• **To be done**:
Write out the material again word for word, dropping any images it holds.

• **Source excerpt**:
* Begin *
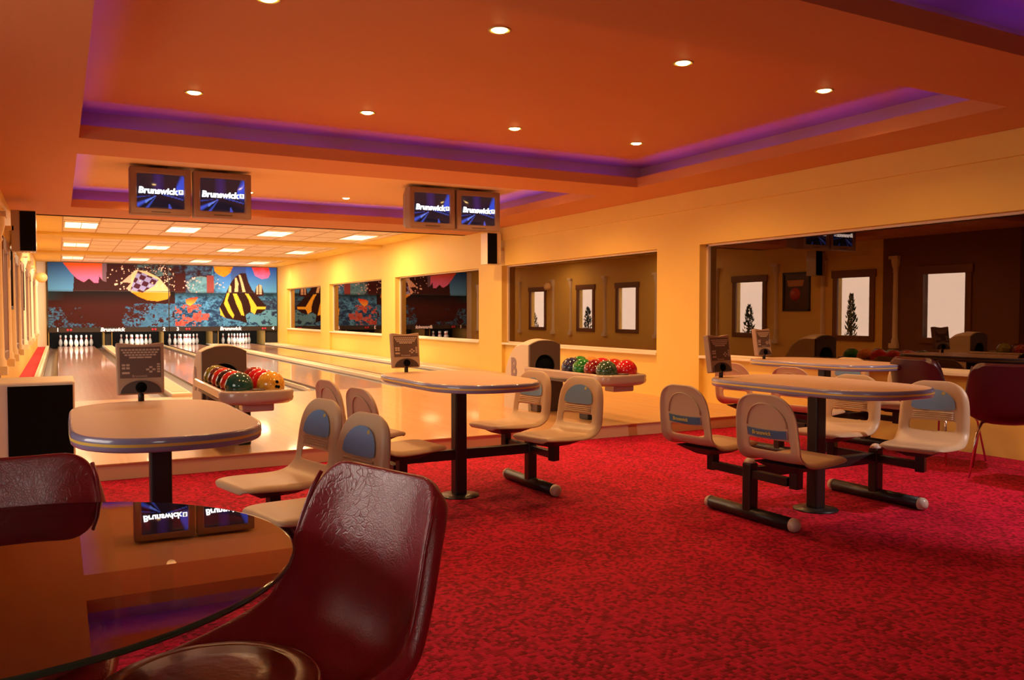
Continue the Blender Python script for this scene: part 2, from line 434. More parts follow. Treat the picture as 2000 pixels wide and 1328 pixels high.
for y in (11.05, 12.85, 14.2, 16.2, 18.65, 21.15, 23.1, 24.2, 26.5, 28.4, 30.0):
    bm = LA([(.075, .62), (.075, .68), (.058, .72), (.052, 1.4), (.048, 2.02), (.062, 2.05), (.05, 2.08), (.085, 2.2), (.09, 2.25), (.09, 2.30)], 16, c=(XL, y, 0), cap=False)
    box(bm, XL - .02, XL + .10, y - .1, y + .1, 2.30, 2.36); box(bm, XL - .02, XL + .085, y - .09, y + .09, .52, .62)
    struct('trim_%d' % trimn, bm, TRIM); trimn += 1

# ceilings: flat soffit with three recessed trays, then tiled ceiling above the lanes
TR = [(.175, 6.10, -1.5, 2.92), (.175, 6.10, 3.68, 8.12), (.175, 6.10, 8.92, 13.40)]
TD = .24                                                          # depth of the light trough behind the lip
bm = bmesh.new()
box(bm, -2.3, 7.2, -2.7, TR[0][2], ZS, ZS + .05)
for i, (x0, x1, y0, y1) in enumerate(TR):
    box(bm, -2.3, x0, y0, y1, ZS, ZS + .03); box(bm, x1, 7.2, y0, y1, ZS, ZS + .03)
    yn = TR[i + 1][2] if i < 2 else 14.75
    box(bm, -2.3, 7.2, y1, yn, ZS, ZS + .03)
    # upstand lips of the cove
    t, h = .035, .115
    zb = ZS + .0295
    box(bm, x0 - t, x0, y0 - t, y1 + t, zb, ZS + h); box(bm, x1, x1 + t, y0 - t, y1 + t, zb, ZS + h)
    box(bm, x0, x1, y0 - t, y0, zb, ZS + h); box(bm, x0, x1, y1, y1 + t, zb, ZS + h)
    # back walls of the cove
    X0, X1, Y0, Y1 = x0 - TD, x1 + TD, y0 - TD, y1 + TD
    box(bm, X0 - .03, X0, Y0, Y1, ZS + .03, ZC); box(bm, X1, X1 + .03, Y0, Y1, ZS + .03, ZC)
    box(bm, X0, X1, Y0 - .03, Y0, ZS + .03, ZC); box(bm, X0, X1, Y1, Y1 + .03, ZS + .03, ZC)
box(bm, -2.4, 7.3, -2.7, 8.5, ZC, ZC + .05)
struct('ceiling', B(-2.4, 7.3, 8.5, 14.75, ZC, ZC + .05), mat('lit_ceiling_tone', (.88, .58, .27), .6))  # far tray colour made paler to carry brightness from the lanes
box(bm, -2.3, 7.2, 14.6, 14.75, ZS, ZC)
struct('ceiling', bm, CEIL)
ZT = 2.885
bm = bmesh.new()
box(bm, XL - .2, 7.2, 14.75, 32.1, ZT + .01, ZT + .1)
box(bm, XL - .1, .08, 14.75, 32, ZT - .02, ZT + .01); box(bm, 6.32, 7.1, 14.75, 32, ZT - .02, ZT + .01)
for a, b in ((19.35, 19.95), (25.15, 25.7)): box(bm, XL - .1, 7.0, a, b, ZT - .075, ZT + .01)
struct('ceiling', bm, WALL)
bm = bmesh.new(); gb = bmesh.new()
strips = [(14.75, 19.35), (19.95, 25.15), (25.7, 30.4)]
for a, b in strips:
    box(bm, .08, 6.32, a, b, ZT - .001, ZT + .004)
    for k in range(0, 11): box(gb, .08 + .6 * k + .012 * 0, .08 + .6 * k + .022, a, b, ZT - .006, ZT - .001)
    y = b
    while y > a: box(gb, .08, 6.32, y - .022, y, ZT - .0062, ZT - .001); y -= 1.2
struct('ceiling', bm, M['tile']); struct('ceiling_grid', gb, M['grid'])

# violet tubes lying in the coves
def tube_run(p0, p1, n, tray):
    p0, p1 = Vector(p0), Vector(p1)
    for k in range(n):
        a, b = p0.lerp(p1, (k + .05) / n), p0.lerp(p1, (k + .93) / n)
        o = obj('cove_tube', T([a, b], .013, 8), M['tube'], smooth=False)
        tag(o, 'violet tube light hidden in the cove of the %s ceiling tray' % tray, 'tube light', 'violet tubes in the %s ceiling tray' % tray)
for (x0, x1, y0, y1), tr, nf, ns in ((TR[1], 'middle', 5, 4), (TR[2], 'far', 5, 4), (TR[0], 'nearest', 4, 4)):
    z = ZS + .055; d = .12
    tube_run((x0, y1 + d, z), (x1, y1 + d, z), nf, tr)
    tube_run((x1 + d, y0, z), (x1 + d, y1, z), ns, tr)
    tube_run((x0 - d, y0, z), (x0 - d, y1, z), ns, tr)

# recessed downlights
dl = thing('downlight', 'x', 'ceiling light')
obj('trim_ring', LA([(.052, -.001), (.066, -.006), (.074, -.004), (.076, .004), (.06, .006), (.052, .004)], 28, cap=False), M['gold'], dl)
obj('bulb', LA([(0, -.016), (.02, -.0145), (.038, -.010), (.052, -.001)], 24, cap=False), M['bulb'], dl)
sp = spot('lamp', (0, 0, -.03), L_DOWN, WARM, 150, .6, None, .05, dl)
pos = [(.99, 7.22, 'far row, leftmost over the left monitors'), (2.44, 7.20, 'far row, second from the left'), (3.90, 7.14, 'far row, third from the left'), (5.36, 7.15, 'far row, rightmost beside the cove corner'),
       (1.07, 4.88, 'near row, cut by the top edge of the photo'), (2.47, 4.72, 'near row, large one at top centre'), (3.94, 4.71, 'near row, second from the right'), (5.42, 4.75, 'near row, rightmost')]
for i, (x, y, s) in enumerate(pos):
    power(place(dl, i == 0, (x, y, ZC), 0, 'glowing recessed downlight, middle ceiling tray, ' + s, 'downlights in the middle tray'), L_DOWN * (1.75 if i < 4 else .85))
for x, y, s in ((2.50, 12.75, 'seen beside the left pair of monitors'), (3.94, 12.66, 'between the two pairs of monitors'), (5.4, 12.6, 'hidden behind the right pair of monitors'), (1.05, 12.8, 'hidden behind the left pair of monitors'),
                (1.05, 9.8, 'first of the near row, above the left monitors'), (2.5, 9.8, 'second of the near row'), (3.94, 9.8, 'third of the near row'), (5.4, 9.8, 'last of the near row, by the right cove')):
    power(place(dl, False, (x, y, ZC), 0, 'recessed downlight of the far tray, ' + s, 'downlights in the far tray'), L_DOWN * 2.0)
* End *
• **Answer below**:
Continue the Blender Python script for this scene: part 2, from line 434. More parts follow. Treat the picture as 2000 pixels wide and 1328 pixels high.
for y in (11.05, 12.85, 14.2, 16.2, 18.65, 21.15, 23.1, 24.2, 26.5, 28.4, 30.0):
    bm = LA([(.075, .62), (.075, .68), (.058, .72), (.052, 1.4), (.048, 2.02), (.062, 2.05), (.05, 2.08), (.085, 2.2), (.09, 2.25), (.09, 2.30)], 16, c=(XL, y, 0), cap=False)
    box(bm, XL - .02, XL + .10, y - .1, y + .1, 2.30, 2.36); box(bm, XL - .02, XL + .085, y - .09, y + .09, .52, .62)
    struct('trim_%d' % trimn, bm, TRIM); trimn += 1

# ceilings: flat soffit with three recessed trays, then tiled ceiling above the lanes
TR = [(.175, 6.10, -1.5, 2.92), (.175, 6.10, 3.68, 8.12), (.175, 6.10, 8.92, 13.40)]
TD = .24                                                          # depth of the light trough behind the lip
bm = bmesh.new()
box(bm, -2.3, 7.2, -2.7, TR[0][2], ZS, ZS + .05)
for i, (x0, x1, y0, y1) in enumerate(TR):
    box(bm, -2.3, x0, y0, y1, ZS, ZS + .03); box(bm, x1, 7.2, y0, y1, ZS, ZS + .03)
    yn = TR[i + 1][2] if i < 2 else 14.75
    box(bm, -2.3, 7.2, y1, yn, ZS, ZS + .03)
    # upstand lips of the cove
    t, h = .035, .115
    zb = ZS + .0295
    box(bm, x0 - t, x0, y0 - t, y1 + t, zb, ZS + h); box(bm, x1, x1 + t, y0 - t, y1 + t, zb, ZS + h)
    box(bm, x0, x1, y0 - t, y0, zb, ZS + h); box(bm, x0, x1, y1, y1 + t, zb, ZS + h)
    # back walls of the cove
    X0, X1, Y0, Y1 = x0 - TD, x1 + TD, y0 - TD, y1 + TD
    box(bm, X0 - .03, X0, Y0, Y1, ZS + .03, ZC); box(bm, X1, X1 + .03, Y0, Y1, ZS + .03, ZC)
    box(bm, X0, X1, Y0 - .03, Y0, ZS + .03, ZC); box(bm, X0, X1, Y1, Y1 + .03, ZS + .03, ZC)
box(bm, -2.4, 7.3, -2.7, 8.5, ZC, ZC + .05)
struct('ceiling', B(-2.4, 7.3, 8.5, 14.75, ZC, ZC + .05), mat('lit_ceiling_tone', (.88, .58, .27), .6))  # far tray colour made paler to carry brightness from the lanes
box(bm, -2.3, 7.2, 14.6, 14.75, ZS, ZC)
struct('ceiling', bm, CEIL)
ZT = 2.885
bm = bmesh.new()
box(bm, XL - .2, 7.2, 14.75, 32.1, ZT + .01, ZT + .1)
box(bm, XL - .1, .08, 14.75, 32, ZT - .02, ZT + .01); box(bm, 6.32, 7.1, 14.75, 32, ZT - .02, ZT + .01)
for a, b in ((19.35, 19.95), (25.15, 25.7)): box(bm, XL - .1, 7.0, a, b, ZT - .075, ZT + .01)
struct('ceiling', bm, WALL)
bm = bmesh.new(); gb = bmesh.new()
strips = [(14.75, 19.35), (19.95, 25.15), (25.7, 30.4)]
for a, b in strips:
    box(bm, .08, 6.32, a, b, ZT - .001, ZT + .004)
    for k in range(0, 11): box(gb, .08 + .6 * k + .012 * 0, .08 + .6 * k + .022, a, b, ZT - .006, ZT - .001)
    y = b
    while y > a: box(gb, .08, 6.32, y - .022, y, ZT - .0062, ZT - .001); y -= 1.2
struct('ceiling', bm, M['tile']); struct('ceiling_grid', gb, M['grid'])

# violet tubes lying in the coves
def tube_run(p0, p1, n, tray):
    p0, p1 = Vector(p0), Vector(p1)
    for k in range(n):
        a, b = p0.lerp(p1, (k + .05) / n), p0.lerp(p1, (k + .93) / n)
        o = obj('cove_tube', T([a, b], .013, 8), M['tube'], smooth=False)
        tag(o, 'violet tube light hidden in the cove of the %s ceiling tray' % tray, 'tube light', 'violet tubes in the %s ceiling tray' % tray)
for (x0, x1, y0, y1), tr, nf, ns in ((TR[1], 'middle', 5, 4), (TR[2], 'far', 5, 4), (TR[0], 'nearest', 4, 4)):
    z = ZS + .055; d = .12
    tube_run((x0, y1 + d, z), (x1, y1 + d, z), nf, tr)
    tube_run((x1 + d, y0, z), (x1 + d, y1, z), ns, tr)
    tube_run((x0 - d, y0, z), (x0 - d, y1, z), ns, tr)

# recessed downlights
dl = thing('downlight', 'x', 'ceiling light')
obj('trim_ring', LA([(.052, -.001), (.066, -.006), (.074, -.004), (.076, .004), (.06, .006), (.052, .004)], 28, cap=False), M['gold'], dl)
obj('bulb', LA([(0, -.016), (.02, -.0145), (.038, -.010), (.052, -.001)], 24, cap=False), M['bulb'], dl)
sp = spot('lamp', (0, 0, -.03), L_DOWN, WARM, 150, .6, None, .05, dl)
pos = [(.99, 7.22, 'far row, leftmost over the left monitors'), (2.44, 7.20, 'far row, second from the left'), (3.90, 7.14, 'far row, third from the left'), (5.36, 7.15, 'far row, rightmost beside the cove corner'),
       (1.07, 4.88, 'near row, cut by the top edge of the photo'), (2.47, 4.72, 'near row, large one at top centre'), (3.94, 4.71, 'near row, second from the right'), (5.42, 4.75, 'near row, rightmost')]
for i, (x, y, s) in enumerate(pos):
    power(place(dl, i == 0, (x, y, ZC), 0, 'glowing recessed downlight, middle ceiling tray, ' + s, 'downlights in the middle tray'), L_DOWN * (1.75 if i < 4 else .85))
for x, y, s in ((2.50, 12.75, 'seen beside the left pair of monitors'), (3.94, 12.66, 'between the two pairs of monitors'), (5.4, 12.6, 'hidden behind the right pair of monitors'), (1.05, 12.8, 'hidden behind the left pair of monitors'),
                (1.05, 9.8, 'first of the near row, above the left monitors'), (2.5, 9.8, 'second of the near row'), (3.94, 9.8, 'third of the near row'), (5.4, 9.8, 'last of the near row, by the right cove')):
    power(place(dl, False, (x, y, ZC), 0, 'recessed downlight of the far tray, ' + s, 'downlights in the far tray'), L_DOWN * 2.0)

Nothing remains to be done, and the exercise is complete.